El asedio a la democracia

Esta reflexión empieza rindiendo tributo a los regímenes liberales asentados en la economía de mercado y en la democracia representativa como elementos de emancipación, libertad y progreso individuales y colectivos. Estos factores han permitido a una parte de los países del planeta llegar a niveles de desarrollo realmente únicos en la historia, bajo criterios, asimismo, y esto es más importante todavía, de igualdad y cohesión. La democracia representativa, con su elenco de derechos políticos, económicos y también sociales, actúa a modo de mecanismo de redistribución de la renta generada por el mercado, sin perjuicio de garantizar asimismo unas reglas objetivas y transparentes en lo que se refiere al funcionamiento del mismo, garantizando la igualdad de condiciones y el respeto a la libre competencia. Es obvio recordar aquí, en este particular ámbito, las tesis de Adam Smith en el sentido de que aquello que hace buenos a los mercados es precisamente su capacidad para generar auténtica riqueza y progreso en el seno de las naciones.

Parecía, pues, que en la segunda mitad del siglo XX se había conseguido el equilibrio entre un sistema económico que tendía a ser eficiente (al menos en términos comparativos con los demás que habían existido y existían en el mundo) y un sistema político garantizador, en última instancia, de unos determinados niveles de participación ciudadana en los asuntos públicos, pluralismo y bienestar social, debiéndose acomodar el mercado, en última instancia, a los requerimientos derivados de estos últimos principios. Esto es lo que precisamente diferencia al capitalismo occidental del modelo, por ejemplo, instaurado en la todavía República Popular China.

La crisis en los mercados financieros arranca espectacularmente a finales del 2008, pero encuentra sus raíces en el giro histórico sobre la intervención del Estado en la dinámica del mercado propiciado por Ronald Reagan y recogido hasta sus últimas consecuencias por la política ultraliberal y desreguladora de George W. Bush. Esta crisis ha supuesto no solo un debilitamiento generalizado de las economías occidentales -así como un empeoramiento significativo de las condiciones de vida de los ciudadanos, lo cual no es poco-, sino también una degradación significativa de la calidad de nuestras democracias. La crisis ha puesto de manifiesto el modo en el que los mercados pueden, en un momento dado, desviarse completamente de las finalidades que les son propias en el terreno de la distribución de la renta y el suministro eficiente de bienes, servicios e incluso capitales. No es cuestión de abundar en detalles que han sido ya suficientemente explicados por los economistas especializados. Recordemos solo que la clave de las turbulencias que vivimos se debe a la existencia de mercados dedicados exclusivamente a la especulación acerca de lo que puede suceder en otros mercados más tangibles como el de la deuda soberana, el de los créditos e hipotecas e incluso el mercado de materias primas y alimentos. Se trata, pues, de transacciones cuya conexión con elementos reales de la economía es lejana y se basan más en los criterios propios de una casa de apuestas o un casino (la expresión es del expresidente Felipe González) que en un verdadero intercambio de fuentes de riqueza.
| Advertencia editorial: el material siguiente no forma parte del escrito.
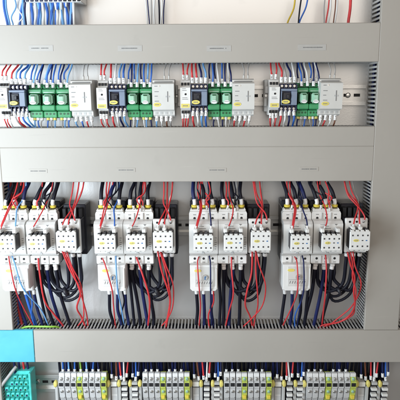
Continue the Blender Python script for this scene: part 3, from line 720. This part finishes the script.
    P=[ [(a-.010,-.074,zz(256,-.074)),(a-.004,-.091,zz(264,-.0905)),(a+.004,-.090,zz(288,-.09)),(a+.004,-.06,zz(305,-.06)),(a+.012,-.036,zd+.012),(a+.012,-.033,zd)],
        [(a-.014,-.074,zz(258,-.074)),(a-.007,-.091,zz(264.5,-.0905)),(a+.003,-.090,zz(290,-.09)),(a+.001,-.06,zz(305,-.06)),(a-.002,-.036,zd+.012),(a+.0,-.033,zd)],
        [(a-.0085,-.074,zz(257,-.074)),(a-.009,-.091,zz(264,-.0905)),(a-.009,-.090,zz(290,-.09)),(a-.007,-.06,zz(305,-.06)),(a-.009,-.036,zd+.012),(a-.009,-.033,zd)],
        [(a-.003,-.074,zz(257,-.074)),(a-.001,-.091,zz(264,-.0905)),(a+.002,-.090,zz(290,-.09)),(a-.001,-.06,zz(305,-.06)),(a-.014,-.036,zd+.014),(a-.018,-.033,zd)]][i]
    ctl(P,'w_red',.0012,'red control wire crossing the overload relay face of the %s'%S)
    c=['w_sky','w_sky','w_navy','w_navy'][i]
    sh=[.020,.0,.0,-.002][i]
    ctl([(a+.010+(-.014 if i==0 else 0),-.074,zz(256,-.074)),(a+.0115+sh*.3-(.011 if i==0 else 0),-.090,zz(264,-.0905)),(a+.012+sh*.5-(.006 if i==0 else 0),-.090,zz(289,-.09)),(a+.013+sh,-.055,zz(308,-.055)),(a+.014+sh*1.3,-.036,zd+.012),(a+.014+sh*1.3,-.033,zd)],c,.0013,'%s control wire crossing the overload relay of the %s'%(CNAME[c],S))
    b=k2x[i]
    P=[ [(b-.010,-.075,zz(258,-.075)),(b-.010,-.072,zz(275,-.072)),(b-.008,-.066,zz(300,-.066)),(b+.004,-.05,zz(313,-.05)),(b+.016,-.036,zd+.012),(b+.016,-.033,zd)],
        [(b-.005,-.075,zz(257,-.075)),(b+.004,-.082,zz(272,-.08)),(b+.017,-.078,zz(296,-.078)),(b+.014,-.055,zz(311,-.055)),(b+.008,-.036,zd+.012),(b+.008,-.033,zd)],
        [(b-.002,-.075,zz(257,-.075)),(b-.001,-.080,zz(272,-.08)),(b+.002,-.078,zz(294,-.078)),(b-.003,-.055,zz(311,-.055)),(b-.010,-.036,zd+.012),(b-.010,-.033,zd)],
        [(b-.001,-.075,zz(255,-.075)),(b+.001,-.080,zz(272,-.08)),(b+.000,-.078,zz(296,-.078)),(b+.003,-.055,zz(311,-.055)),(b+.006,-.036,zd+.012),(b+.006,-.033,zd)]][i]
    ctl(P,'w_red',.0017 if i in(0,1) else .0014,'red control wire hanging below the middle contactor of the %s'%S)
    d=k3x[i]
    for q in range(2):
        P=[ [(d-.012+.003*q,-.090,zz(251,-.09)),(d-.003+.005*q,-.086,zz(270,-.085)),(d+.012,-.080,zz(290,-.08)),(d+(.002 if q==0 else .016),-.060,zz(307,-.06)),(d+(.004 if q==0 else .014),-.042,zz(318,-.045)),(d+.010+.003*q,-.033,zd)],
            [(d-.011+.004*q,-.090,zz(251,-.09)),(d-.004+.005*q,-.086,zz(270,-.085)),(d+.004+.003*q,-.080,zz(291,-.08)),(d+.005+.001*q,-.060,zz(305,-.06)),(d-.003+.001*q,-.040,zd+.014),(d-.004,-.033,zd)],
            [(d-.012+.006*q,-.090,zz(251,-.09)),(d-.012+.008*q,-.086,zz(272,-.085)),(d-.020+.020*q,-.080,zz(291,-.08)),(d-.020+.022*q,-.060,zz(305,-.06)),(d-.010+.009*q,-.042,zz(318,-.045)),(d-.004,-.033,zd)],
            [at(347.5+3*q,252,-.088),at(351+1.8*q,264,-.086),at(354-1.0*q,278,-.084),at(354.6+1.8*q,291,-.08),at(355-1.2*q,304,-.07),at(350.5+2.5*q,315,-.055),at(341-2*q,322,-.046),at(327-4*q,325,-.042),at(318-3*q,331,-.033)]][i]
        ctl(P,'w_red',.0013 if q else .0016,'red control wire hanging below the small contactor of the %s, %s one'%(S,['left','right'][q]))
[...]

La situación actual puede describirse como un auténtico asalto, por parte de los mercados basados en la mera especulación, no solo a la lógica tradicional de la libre competencia, sino a la propia idea de democracia. Fruto de la transnacionalización de los mercados financieros y de la incapacidad de los estados de articular mecanismos de control y garantía de los mismos, y de su incapacidad de liquidar las plazas off shore, el sistema capitalista ha desbordado todos los cauces democráticos de protección, y supedita a los vaivenes de las pujas, desconfianzas e intereses especulativos de un verdadero casino global los destinos de las economías y los ciudadanos de la mayor parte de países del mundo no emergente. (Sobre el calentamiento artificial de los países emergentes, fruto también de los señalados movimientos, habrá que escribir en otra ocasión).

Sin haberlo advertido, y una vez creíamos que nuestras democracias estaban ya consolidadas, han sido oscuros intereses sin rostro los que han dado un auténtico golpe de mercado (en este caso el concepto lo tomamos del presidente dominicano, Leonel Fernández), intentando situar en manos privadas la decisión acerca de algo que es resistentemente nacional y que hasta la fecha era objeto de decisión por parte de instancias democráticas: las políticas sociales. Estos poderes privados transnacionales e invisibles, que solo persiguen el lucro de una reducida casta de ejecutivos, están usurpando ámbitos de poder hasta ahora en manos de poderes públicos, sujetos al escrutinio público, de nuestras democracias liberales y sociales. Y lo más grave es que en nuestros sistemas políticos parece haber gobernantes dispuestos a aceptar los dictados de los nuevos golpistas sin oponer excesiva resistencia.

Por Josep Maria Carbonell y Joan Barata, profesores de Blanquerna Comunicació.